Критический дух, дремавший в течение двадцати пяти лет диктатуры, опустился сегодня до самого низкого за всю историю Испании уровня. Никогда еще боязнь воспользоваться свободой мысли не была так сильна, а количество «неприкосновенных» — так огромно. Прикрываясь каждый своим божеством, «последователи» втихомолку подмяли под себя нашу критику. Все это могло бы показаться настоящей комедией, если бы действительное положение вещей не было столь трагичным.

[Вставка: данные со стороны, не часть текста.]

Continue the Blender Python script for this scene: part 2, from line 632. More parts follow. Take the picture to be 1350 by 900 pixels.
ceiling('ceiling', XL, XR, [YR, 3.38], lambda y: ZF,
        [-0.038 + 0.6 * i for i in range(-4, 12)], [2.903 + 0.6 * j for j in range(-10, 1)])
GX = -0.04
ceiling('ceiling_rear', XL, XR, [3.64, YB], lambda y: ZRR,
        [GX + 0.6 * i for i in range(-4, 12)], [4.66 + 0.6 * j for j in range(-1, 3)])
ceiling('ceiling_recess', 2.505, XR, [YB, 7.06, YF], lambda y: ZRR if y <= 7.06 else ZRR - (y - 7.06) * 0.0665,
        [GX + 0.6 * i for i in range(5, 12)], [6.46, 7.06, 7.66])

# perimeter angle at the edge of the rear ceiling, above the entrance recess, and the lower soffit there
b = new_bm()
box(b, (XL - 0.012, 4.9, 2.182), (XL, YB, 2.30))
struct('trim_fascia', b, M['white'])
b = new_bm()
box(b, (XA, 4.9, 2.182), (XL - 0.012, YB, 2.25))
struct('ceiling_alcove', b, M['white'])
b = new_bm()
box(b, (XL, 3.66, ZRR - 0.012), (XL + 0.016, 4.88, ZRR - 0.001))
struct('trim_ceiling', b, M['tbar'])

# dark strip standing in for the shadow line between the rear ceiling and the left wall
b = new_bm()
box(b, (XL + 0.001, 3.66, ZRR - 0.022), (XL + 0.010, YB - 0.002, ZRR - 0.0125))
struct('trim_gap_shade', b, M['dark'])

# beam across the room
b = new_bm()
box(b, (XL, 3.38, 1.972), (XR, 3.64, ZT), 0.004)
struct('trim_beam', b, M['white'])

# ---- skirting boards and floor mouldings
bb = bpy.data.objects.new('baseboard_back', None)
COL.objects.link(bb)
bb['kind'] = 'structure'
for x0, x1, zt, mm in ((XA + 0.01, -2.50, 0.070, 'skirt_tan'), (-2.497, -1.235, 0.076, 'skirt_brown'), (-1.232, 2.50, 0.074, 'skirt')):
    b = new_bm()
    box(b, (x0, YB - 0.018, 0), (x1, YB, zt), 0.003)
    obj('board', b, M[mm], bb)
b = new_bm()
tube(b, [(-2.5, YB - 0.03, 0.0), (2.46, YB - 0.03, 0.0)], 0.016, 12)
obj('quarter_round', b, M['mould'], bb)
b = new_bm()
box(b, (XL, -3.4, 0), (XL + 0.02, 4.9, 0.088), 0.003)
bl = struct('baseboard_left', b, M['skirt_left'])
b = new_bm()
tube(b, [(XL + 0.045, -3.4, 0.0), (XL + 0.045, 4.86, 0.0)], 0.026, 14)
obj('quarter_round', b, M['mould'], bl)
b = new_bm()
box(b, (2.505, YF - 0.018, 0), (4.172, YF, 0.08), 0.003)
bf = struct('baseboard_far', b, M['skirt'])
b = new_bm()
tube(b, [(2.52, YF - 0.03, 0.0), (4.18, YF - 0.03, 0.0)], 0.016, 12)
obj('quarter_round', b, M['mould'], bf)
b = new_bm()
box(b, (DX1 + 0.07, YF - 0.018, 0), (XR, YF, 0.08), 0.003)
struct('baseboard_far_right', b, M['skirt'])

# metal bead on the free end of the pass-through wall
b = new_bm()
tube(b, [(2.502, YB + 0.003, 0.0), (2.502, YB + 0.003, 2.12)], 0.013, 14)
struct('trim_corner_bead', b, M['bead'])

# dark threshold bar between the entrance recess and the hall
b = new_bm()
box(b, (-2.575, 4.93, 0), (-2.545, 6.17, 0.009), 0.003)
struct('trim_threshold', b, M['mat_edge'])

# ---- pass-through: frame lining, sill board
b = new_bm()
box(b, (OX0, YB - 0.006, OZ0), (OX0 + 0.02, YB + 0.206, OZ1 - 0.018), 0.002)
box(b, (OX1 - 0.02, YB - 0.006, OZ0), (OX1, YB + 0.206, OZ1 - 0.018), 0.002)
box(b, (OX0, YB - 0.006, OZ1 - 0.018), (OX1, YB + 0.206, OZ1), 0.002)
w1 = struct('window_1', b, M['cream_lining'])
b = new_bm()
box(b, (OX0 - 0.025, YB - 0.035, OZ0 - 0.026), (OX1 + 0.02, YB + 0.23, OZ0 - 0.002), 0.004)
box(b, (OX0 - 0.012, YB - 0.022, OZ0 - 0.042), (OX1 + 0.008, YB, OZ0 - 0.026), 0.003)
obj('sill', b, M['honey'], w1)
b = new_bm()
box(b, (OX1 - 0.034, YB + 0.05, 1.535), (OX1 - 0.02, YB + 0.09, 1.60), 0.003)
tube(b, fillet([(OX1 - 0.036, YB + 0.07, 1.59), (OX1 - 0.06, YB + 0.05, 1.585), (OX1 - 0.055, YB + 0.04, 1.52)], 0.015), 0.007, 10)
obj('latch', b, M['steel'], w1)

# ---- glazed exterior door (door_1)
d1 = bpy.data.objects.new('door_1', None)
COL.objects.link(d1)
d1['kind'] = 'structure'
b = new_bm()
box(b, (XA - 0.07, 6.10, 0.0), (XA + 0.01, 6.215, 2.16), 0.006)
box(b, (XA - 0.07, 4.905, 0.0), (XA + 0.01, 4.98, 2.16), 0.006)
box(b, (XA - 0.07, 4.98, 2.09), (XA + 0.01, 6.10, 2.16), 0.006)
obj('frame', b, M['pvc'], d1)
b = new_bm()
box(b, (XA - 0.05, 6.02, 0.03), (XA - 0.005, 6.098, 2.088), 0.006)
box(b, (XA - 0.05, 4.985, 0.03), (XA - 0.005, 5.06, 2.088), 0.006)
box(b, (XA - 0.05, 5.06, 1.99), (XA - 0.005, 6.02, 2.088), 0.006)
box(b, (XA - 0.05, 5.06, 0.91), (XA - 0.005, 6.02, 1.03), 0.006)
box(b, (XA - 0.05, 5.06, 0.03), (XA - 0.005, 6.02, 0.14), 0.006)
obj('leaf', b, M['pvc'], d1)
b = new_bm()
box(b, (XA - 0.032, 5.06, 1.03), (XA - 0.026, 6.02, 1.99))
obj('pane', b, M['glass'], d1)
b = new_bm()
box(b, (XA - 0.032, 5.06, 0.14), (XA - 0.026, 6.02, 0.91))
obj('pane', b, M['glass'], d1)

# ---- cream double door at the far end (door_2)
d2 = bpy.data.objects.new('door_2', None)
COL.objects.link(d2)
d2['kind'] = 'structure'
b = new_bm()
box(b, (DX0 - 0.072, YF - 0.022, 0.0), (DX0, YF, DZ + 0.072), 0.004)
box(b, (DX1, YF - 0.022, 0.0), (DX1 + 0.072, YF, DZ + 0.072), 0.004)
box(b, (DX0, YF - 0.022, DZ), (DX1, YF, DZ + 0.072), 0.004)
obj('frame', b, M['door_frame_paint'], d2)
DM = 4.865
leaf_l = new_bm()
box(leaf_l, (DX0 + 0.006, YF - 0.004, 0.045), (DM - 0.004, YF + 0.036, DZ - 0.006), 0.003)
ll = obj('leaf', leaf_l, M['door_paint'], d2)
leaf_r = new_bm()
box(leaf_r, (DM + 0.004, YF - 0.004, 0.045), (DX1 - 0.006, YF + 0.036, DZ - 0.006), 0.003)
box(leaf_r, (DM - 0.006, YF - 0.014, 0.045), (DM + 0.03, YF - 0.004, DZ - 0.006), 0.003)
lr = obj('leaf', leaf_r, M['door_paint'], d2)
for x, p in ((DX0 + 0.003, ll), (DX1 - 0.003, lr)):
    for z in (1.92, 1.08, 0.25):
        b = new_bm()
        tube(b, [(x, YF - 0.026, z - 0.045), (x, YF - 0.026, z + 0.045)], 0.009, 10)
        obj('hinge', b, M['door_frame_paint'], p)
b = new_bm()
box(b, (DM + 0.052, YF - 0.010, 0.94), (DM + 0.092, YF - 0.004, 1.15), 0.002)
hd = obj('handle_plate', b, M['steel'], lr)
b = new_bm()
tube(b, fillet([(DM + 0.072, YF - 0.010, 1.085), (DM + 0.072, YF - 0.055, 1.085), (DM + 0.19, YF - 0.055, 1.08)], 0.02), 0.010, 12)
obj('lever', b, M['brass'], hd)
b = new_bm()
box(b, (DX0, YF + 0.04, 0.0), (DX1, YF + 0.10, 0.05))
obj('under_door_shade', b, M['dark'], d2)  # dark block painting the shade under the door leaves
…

Достаточно лишь полистать испанские литературные журналы, чтобы понять, до какой степени культ поколения 1898 года обесплодил наших эссеистов. Критика, как ее понимают в других европейских странах, у нас почти исчезла, вытесненная всевозможными апологиями, комментариями и толкованиями. Никто или почти никто не отваживается ступить в края неизведанные; современный испанский эссеист продвигается вперед, лишь предусмотрительно укутавшись — точнее было бы сказать, заковавшись — в плотную кольчугу цитат из какого-нибудь «неприкосновенного», — такой метод наилучшим образом помогает ему скрыть и интеллектуальное и духовное убожество. Никаких гневных выпадов, никакой сатиры, никакой иронии — одни лишь давно известные, навязшие на зубах рассуждения вперемешку с тоннами наводящей тоску эрудиции. Ни одной подобной Ларре личности — и сотни эпигонов и педантов. Вместе с тем, помимо восхищения и преклонения, о которых пишет Сернуда, они способны и на презрение, агрессивные нападки и травлю — только последние средства направлены целиком и полностью против еретиков и непокорных, которые не только еще живы, но и — что гораздо хуже — действуют, пренебрегая старыми, непререкаемыми авторитетами[280].

вернуться

276

В литературоведении более устоявшимся является определение этой труппы поэтов как поколения 1927 года, поскольку впервые с цельной эстетической программой они выступили в 1927 году в связи с торжествами в честь трехсотлетия со дня смерти Гонгоры, которого считали своим учителем.

вернуться

277

Лозунги, выдвинутые франкистским генералом Мильяном Астраем на торжественном собрании 11 декабря 1936 года в университете Саламанки. В ответ на выступление Астрая Мигель де Унамуно, бывший тогда ректором университета, сказал: «Вы можете победить, но никогда не сможете убедить».

вернуться

278

«Наиболее эффективный способ уничтожить писателя заключается не в том, чтобы критиковать его произведения, а в том, чтобы помешать публике читать их, — писал недавно X. Ф. Ревель, — Для этого необходимо сделать образ писателя отталкивающим в глазах публики». Именно так писатели и критики XVIII века уничтожили Гонгору, а поколение 1898 года — Гальдаса и Кларина. Непревзойденные мастера в искусстве восхваления, «последователи» в то же самое время предают погребению все ценности, которые не укладываются в узкие рамки привычных им авторитетов. — Прим. автора.

вернуться

279

Из всех обитателей Олимпа, созданного «последователями», Унамуно и Ортега — боги, к которым наиболее часто взывают в подобных случаях. Что касается Мачадо, то его предварительно подвергают очищению от грехов, совершенных в старости. Менее всего подходящий для этих целей, вызывающий наибольшее смущение по сравнению с другими, Валье-Инклан попросту является авторитетным, слегка эксцентричным божеством этого пантеона. — Прим. автора.

вернуться

280

На самом деле проблема эта не нова. Приблизительно в 1890 г. Кларин писал в одной из своих «Бесед»: «Мало кто знает… каким упорством, какой железной волей, самоотверженностью и истинной скромностью нужно обладать, чтобы идти против течения обыденности, устоявшихся представлений, позолоченной мишуры и кичливого тщеславия… Куда удобней быть разочарованным, занятым человеком, у которого нет ни времени, ни желания „называть кошку кошкой“, и лишь посмеиваться втихомолку над теми, кого на людях принято хвалить и называть своими товарищами». Повторим еще раз вместе с Ларрой: действительно, время застыло. — Прим. автора.